Labels such as cadet, child soldier or terrorist provide us the latitude to codify our perception of a practice that harms our children regardless of their creed and origin. Unaware that the words we exercise to describe these young children show variant levels of acceptance of the objective of the recruiter. Irrespective of the labels we assume each of these young children; or whether we believe their enlistment will serve a bigger cause or the interest of radicals Islamists; these young children are facing serious psychological, mental and physical harm. Prematurely they are exposed to danger and their development and well-being are hindered and arrested.

So here in the US we see no objection to the recruitment of teenage children. Meanwhile the choices we make to label the recruitment of one group of underage children clearly suggest that we intuitively realize the harm done to these young people, but for one reason or another we choose to sanction the practice of groups we favor and reject another.

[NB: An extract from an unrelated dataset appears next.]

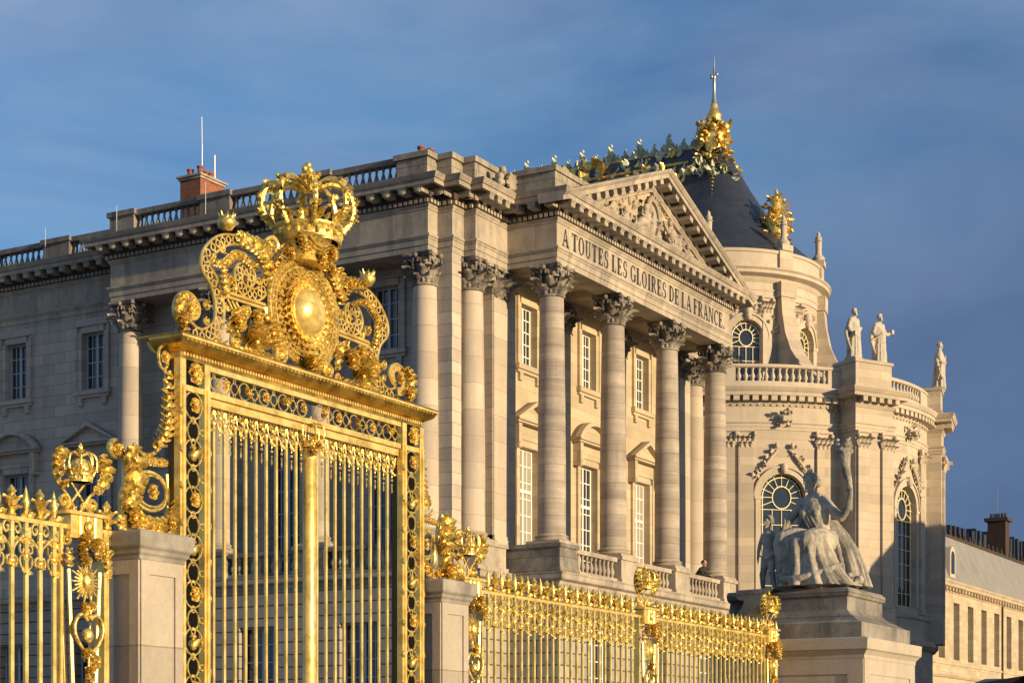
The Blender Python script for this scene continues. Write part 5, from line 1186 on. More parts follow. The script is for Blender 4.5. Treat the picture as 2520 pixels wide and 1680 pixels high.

Our choice of labels exposes our innate preconceived notions and biases that allow us to gloss over the recruitment of our young and ignore our responsibility to protect them from harm. Furthermore our inability to recognize the many labels we assign these young is a serious obstacle to our efforts to genuinely address the rise in the number of children in war zones.

It is time for us to realize that the words we use to describe recruiting, training and deploying young children frame our opinion and resolve to end this horrific practice. Americans and others must insist on calling all under age children recruited and/or deployed in conflict zones by the same term- “child soldiers”. Otherwise we will continue to deny these young children their due legal protections . We have to come to terms with the fact that these young children are equally vulnerable no matter what region, religion or creed they happen to belong to. Above all we need to shed our biases that have limited our abilities and faithfulness to address and care for our own children and the children of every mother.